■ **Exercise requirements**
Repeat the material in full. Keep every line exactly as it is.

##### Data #####

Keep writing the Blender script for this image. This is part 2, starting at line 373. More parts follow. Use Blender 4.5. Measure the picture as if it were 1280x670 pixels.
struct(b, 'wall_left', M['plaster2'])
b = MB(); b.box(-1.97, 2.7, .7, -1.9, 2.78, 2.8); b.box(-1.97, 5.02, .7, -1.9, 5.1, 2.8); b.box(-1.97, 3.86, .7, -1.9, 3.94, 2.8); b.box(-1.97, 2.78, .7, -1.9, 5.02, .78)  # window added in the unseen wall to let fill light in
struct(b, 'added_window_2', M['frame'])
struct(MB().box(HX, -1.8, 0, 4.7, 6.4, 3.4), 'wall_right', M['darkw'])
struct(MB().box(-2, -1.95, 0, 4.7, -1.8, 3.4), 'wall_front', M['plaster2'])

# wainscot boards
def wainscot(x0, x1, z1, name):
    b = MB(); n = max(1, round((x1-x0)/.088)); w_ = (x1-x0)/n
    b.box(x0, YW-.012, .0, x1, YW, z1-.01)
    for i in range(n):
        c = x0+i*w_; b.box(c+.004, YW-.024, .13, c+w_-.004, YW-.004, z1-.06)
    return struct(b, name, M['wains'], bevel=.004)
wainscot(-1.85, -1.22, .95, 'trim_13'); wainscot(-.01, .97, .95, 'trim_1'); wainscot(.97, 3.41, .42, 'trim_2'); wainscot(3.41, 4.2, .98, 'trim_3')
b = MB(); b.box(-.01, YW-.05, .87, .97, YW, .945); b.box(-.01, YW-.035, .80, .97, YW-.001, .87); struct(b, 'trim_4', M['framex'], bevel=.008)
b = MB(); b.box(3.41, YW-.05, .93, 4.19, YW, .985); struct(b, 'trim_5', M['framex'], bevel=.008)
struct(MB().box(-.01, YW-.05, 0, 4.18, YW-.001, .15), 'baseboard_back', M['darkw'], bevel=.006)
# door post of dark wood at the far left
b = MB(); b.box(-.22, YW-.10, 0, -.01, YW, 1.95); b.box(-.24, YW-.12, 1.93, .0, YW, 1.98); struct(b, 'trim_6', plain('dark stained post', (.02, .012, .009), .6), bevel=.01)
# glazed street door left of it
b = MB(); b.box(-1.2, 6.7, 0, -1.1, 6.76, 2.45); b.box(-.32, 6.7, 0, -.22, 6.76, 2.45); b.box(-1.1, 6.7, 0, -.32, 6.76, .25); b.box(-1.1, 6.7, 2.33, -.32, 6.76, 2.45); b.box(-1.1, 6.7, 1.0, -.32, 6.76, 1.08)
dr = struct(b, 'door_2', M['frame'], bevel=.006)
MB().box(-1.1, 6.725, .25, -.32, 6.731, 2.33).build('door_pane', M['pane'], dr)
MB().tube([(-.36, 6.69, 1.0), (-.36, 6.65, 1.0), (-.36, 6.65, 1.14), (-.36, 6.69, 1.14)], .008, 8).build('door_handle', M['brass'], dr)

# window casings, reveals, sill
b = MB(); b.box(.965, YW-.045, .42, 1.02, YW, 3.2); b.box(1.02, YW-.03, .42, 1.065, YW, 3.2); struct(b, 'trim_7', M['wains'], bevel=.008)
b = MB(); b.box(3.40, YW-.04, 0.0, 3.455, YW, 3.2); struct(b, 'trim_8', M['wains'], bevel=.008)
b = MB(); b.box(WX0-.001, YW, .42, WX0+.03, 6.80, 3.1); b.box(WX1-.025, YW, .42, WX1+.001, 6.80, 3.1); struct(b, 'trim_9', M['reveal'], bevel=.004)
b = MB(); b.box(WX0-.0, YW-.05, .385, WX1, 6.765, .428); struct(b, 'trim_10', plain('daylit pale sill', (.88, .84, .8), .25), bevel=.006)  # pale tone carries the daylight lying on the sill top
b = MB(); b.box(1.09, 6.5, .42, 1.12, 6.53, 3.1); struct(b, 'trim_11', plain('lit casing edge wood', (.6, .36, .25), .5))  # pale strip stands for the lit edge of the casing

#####

■ **Reply**
Keep writing the Blender script for this image. This is part 2, starting at line 373. More parts follow. Use Blender 4.5. Measure the picture as if it were 1280x670 pixels.
struct(b, 'wall_left', M['plaster2'])
b = MB(); b.box(-1.97, 2.7, .7, -1.9, 2.78, 2.8); b.box(-1.97, 5.02, .7, -1.9, 5.1, 2.8); b.box(-1.97, 3.86, .7, -1.9, 3.94, 2.8); b.box(-1.97, 2.78, .7, -1.9, 5.02, .78)  # window added in the unseen wall to let fill light in
struct(b, 'added_window_2', M['frame'])
struct(MB().box(HX, -1.8, 0, 4.7, 6.4, 3.4), 'wall_right', M['darkw'])
struct(MB().box(-2, -1.95, 0, 4.7, -1.8, 3.4), 'wall_front', M['plaster2'])

# wainscot boards
def wainscot(x0, x1, z1, name):
    b = MB(); n = max(1, round((x1-x0)/.088)); w_ = (x1-x0)/n
    b.box(x0, YW-.012, .0, x1, YW, z1-.01)
    for i in range(n):
        c = x0+i*w_; b.box(c+.004, YW-.024, .13, c+w_-.004, YW-.004, z1-.06)
    return struct(b, name, M['wains'], bevel=.004)
wainscot(-1.85, -1.22, .95, 'trim_13'); wainscot(-.01, .97, .95, 'trim_1'); wainscot(.97, 3.41, .42, 'trim_2'); wainscot(3.41, 4.2, .98, 'trim_3')
b = MB(); b.box(-.01, YW-.05, .87, .97, YW, .945); b.box(-.01, YW-.035, .80, .97, YW-.001, .87); struct(b, 'trim_4', M['framex'], bevel=.008)
b = MB(); b.box(3.41, YW-.05, .93, 4.19, YW, .985); struct(b, 'trim_5', M['framex'], bevel=.008)
struct(MB().box(-.01, YW-.05, 0, 4.18, YW-.001, .15), 'baseboard_back', M['darkw'], bevel=.006)
# door post of dark wood at the far left
b = MB(); b.box(-.22, YW-.10, 0, -.01, YW, 1.95); b.box(-.24, YW-.12, 1.93, .0, YW, 1.98); struct(b, 'trim_6', plain('dark stained post', (.02, .012, .009), .6), bevel=.01)
# glazed street door left of it
b = MB(); b.box(-1.2, 6.7, 0, -1.1, 6.76, 2.45); b.box(-.32, 6.7, 0, -.22, 6.76, 2.45); b.box(-1.1, 6.7, 0, -.32, 6.76, .25); b.box(-1.1, 6.7, 2.33, -.32, 6.76, 2.45); b.box(-1.1, 6.7, 1.0, -.32, 6.76, 1.08)
dr = struct(b, 'door_2', M['frame'], bevel=.006)
MB().box(-1.1, 6.725, .25, -.32, 6.731, 2.33).build('door_pane', M['pane'], dr)
MB().tube([(-.36, 6.69, 1.0), (-.36, 6.65, 1.0), (-.36, 6.65, 1.14), (-.36, 6.69, 1.14)], .008, 8).build('door_handle', M['brass'], dr)

# window casings, reveals, sill
b = MB(); b.box(.965, YW-.045, .42, 1.02, YW, 3.2); b.box(1.02, YW-.03, .42, 1.065, YW, 3.2); struct(b, 'trim_7', M['wains'], bevel=.008)
b = MB(); b.box(3.40, YW-.04, 0.0, 3.455, YW, 3.2); struct(b, 'trim_8', M['wains'], bevel=.008)
b = MB(); b.box(WX0-.001, YW, .42, WX0+.03, 6.80, 3.1); b.box(WX1-.025, YW, .42, WX1+.001, 6.80, 3.1); struct(b, 'trim_9', M['reveal'], bevel=.004)
b = MB(); b.box(WX0-.0, YW-.05, .385, WX1, 6.765, .428); struct(b, 'trim_10', plain('daylit pale sill', (.88, .84, .8), .25), bevel=.006)  # pale tone carries the daylight lying on the sill top
b = MB(); b.box(1.09, 6.5, .42, 1.12, 6.53, 3.1); struct(b, 'trim_11', plain('lit casing edge wood', (.6, .36, .25), .5))  # pale strip stands for the lit edge of the casing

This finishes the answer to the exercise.